→ Exercise description
From the first line of the data below through the line holding "mb.obj('planting_bed', [M_soil])", output each line exactly and leave the pictures out.
== == ==
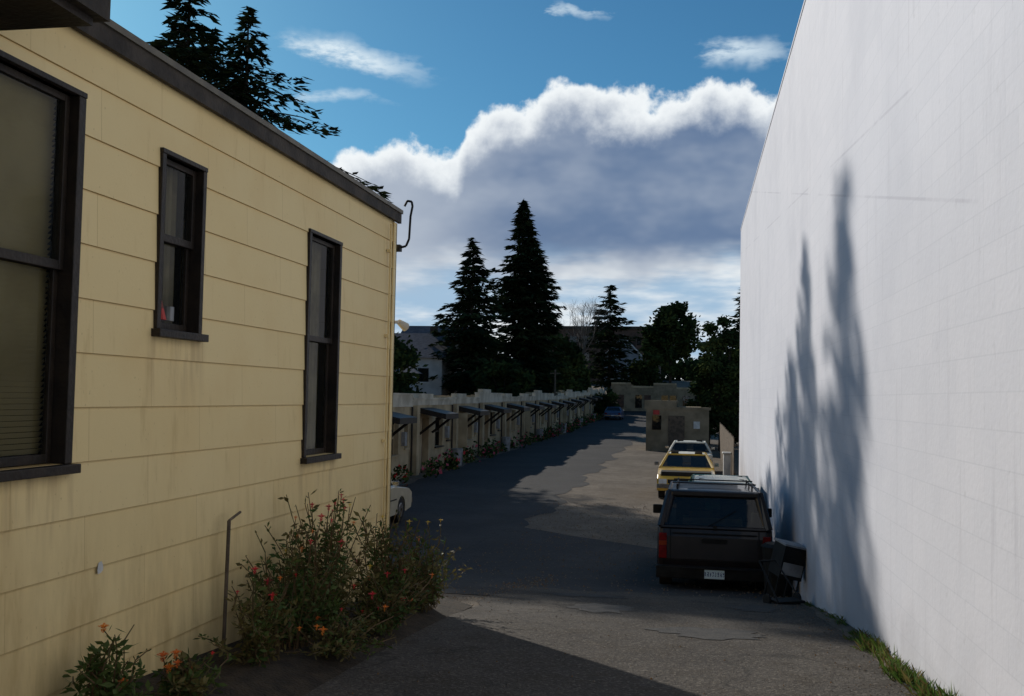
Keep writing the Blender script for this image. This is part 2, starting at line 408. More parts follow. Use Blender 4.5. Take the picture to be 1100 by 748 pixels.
mb = MB(); mb.tube((YX - .1, 5.72, 3.44), (YX - .1, 5.72, 3.56), .05, .02, 8, 0); mb.tube((YX - .1, 5.83, 3.44), (YX - .1, 5.83, 3.53), .04, .04, 8, 1)
mb.obj('ornaments', [M_signred, M_metalg], yb)
mb = MB()
mb.tube((YX + .045, 10.05, .8), (YX + .045, 10.05, 4.8), .012, n=8, mi=0)
for z in (1.4, 2.5, 3.6, 4.5): mb.box(YX + .01, YX + .05, 10.02, 10.08, z, z + .03, 0)
mb.obj('conduit', [M_yel], yb)
mb = MB()
P = [(YX + .03, 10.4, 4.60), (YX + .10, 10.42, 4.62), (YX + .13, 10.43, 4.70), (YX + .14, 10.43, 4.95), (YX + .16, 10.43, 5.06), (YX + .15, 10.43, 5.11), (YX + .10, 10.43, 5.12), (YX + .07, 10.43, 5.06)]
for p, q in zip(P, P[1:]): mb.tube(p, q, .013, n=7)
mb.box(YX - .02, YX + .05, 10.36, 10.44, 4.56, 4.63)
mb.obj('service_mast', [M_black], yb)
mb = MB(); mb.tube((YX + .0, 10.32, 3.78), (YX + .05, 10.45, 3.79), .018, .02, 8); mb.tube((YX + .04, 10.42, 3.79), (YX + .09, 10.52, 3.74), .03, .05, 12)
mb.obj('flood_lamp', [M_cream2], yb)
mb = MB(); mb.tube((-3.1, 6.35, .95), (-3.1, 6.38, 2.12), .013, n=7); mb.tube((-3.1, 6.38, 2.12), (-3.1, 6.55, 2.16), .009, n=6); mb.obj('garden_stake', [M_wood])
mb = MB(); mb.face([(YX + .016, 5.02 + .035 * math.cos(t) * r, 2.02 + .03 * math.sin(t) * r) for t, r in [(k * .7, R.uniform(.7, 1.3)) for k in range(9)]])
mb.obj('paint_daub', [M_paintw], yb)
mb = MB(); 
for i in range(40):
    y0 = -6 + i * .42
    if y0 > 10.3: break
    mb.face([(YX + .01, y0, gz(y0) + .10), (-2.6, y0, gz(y0) + .09), (-2.6, y0 + .42, gz(y0 + .42) + .09), (YX + .01, y0 + .42, gz(y0 + .42) + .10)])
    mb.face([(-2.6, y0, gz(y0) + .09), (-2.25, y0, gz(y0) + .01), (-2.25, y0 + .42, gz(y0 + .42) + .01), (-2.6, y0 + .42, gz(y0 + .42) + .09)])
mb.obj('planting_bed', [M_soil])

# ---------------------------------------------------------------- white building
wb = empty('white_building', (8, 15, 0))
mb = MB()
X = 1.6
mb.face([(X, -10, -.8), (X, 35.7, -.8), (X, 35.7, 9.0), (X, -10, 9.0)])
mb.face([(X, 35.7, -.8), (16, 35.7, -.8), (16, 35.7, 9.0), (X, 35.7, 9.0)])
mb.face([(X, -10, -.8), (16, -10, -.8), (16, -10, 9.0), (X, -10, 9.0)])
mb.face([(16, -10, -.8), (16, 35.7, -.8), (16, 35.7, 9.0), (16, -10, 9.0)])
mb.obj('walls', [M_wht], wb)
mb = MB(); mb.box(X + .02, 16, -10, 35.68, 8.6, 8.8, 1); mb.box(X - .012, X + .25, -10.03, 35.72, 9.002, 9.05, 0)
mb.obj('roof', [M_wht, M_roofing], wb)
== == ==
→ The reply
Keep writing the Blender script for this image. This is part 2, starting at line 408. More parts follow. Use Blender 4.5. Take the picture to be 1100 by 748 pixels.
mb = MB(); mb.tube((YX - .1, 5.72, 3.44), (YX - .1, 5.72, 3.56), .05, .02, 8, 0); mb.tube((YX - .1, 5.83, 3.44), (YX - .1, 5.83, 3.53), .04, .04, 8, 1)
mb.obj('ornaments', [M_signred, M_metalg], yb)
mb = MB()
mb.tube((YX + .045, 10.05, .8), (YX + .045, 10.05, 4.8), .012, n=8, mi=0)
for z in (1.4, 2.5, 3.6, 4.5): mb.box(YX + .01, YX + .05, 10.02, 10.08, z, z + .03, 0)
mb.obj('conduit', [M_yel], yb)
mb = MB()
P = [(YX + .03, 10.4, 4.60), (YX + .10, 10.42, 4.62), (YX + .13, 10.43, 4.70), (YX + .14, 10.43, 4.95), (YX + .16, 10.43, 5.06), (YX + .15, 10.43, 5.11), (YX + .10, 10.43, 5.12), (YX + .07, 10.43, 5.06)]
for p, q in zip(P, P[1:]): mb.tube(p, q, .013, n=7)
mb.box(YX - .02, YX + .05, 10.36, 10.44, 4.56, 4.63)
mb.obj('service_mast', [M_black], yb)
mb = MB(); mb.tube((YX + .0, 10.32, 3.78), (YX + .05, 10.45, 3.79), .018, .02, 8); mb.tube((YX + .04, 10.42, 3.79), (YX + .09, 10.52, 3.74), .03, .05, 12)
mb.obj('flood_lamp', [M_cream2], yb)
mb = MB(); mb.tube((-3.1, 6.35, .95), (-3.1, 6.38, 2.12), .013, n=7); mb.tube((-3.1, 6.38, 2.12), (-3.1, 6.55, 2.16), .009, n=6); mb.obj('garden_stake', [M_wood])
mb = MB(); mb.face([(YX + .016, 5.02 + .035 * math.cos(t) * r, 2.02 + .03 * math.sin(t) * r) for t, r in [(k * .7, R.uniform(.7, 1.3)) for k in range(9)]])
mb.obj('paint_daub', [M_paintw], yb)
mb = MB(); 
for i in range(40):
    y0 = -6 + i * .42
    if y0 > 10.3: break
    mb.face([(YX + .01, y0, gz(y0) + .10), (-2.6, y0, gz(y0) + .09), (-2.6, y0 + .42, gz(y0 + .42) + .09), (YX + .01, y0 + .42, gz(y0 + .42) + .10)])
    mb.face([(-2.6, y0, gz(y0) + .09), (-2.25, y0, gz(y0) + .01), (-2.25, y0 + .42, gz(y0 + .42) + .01), (-2.6, y0 + .42, gz(y0 + .42) + .09)])
mb.obj('planting_bed', [M_soil])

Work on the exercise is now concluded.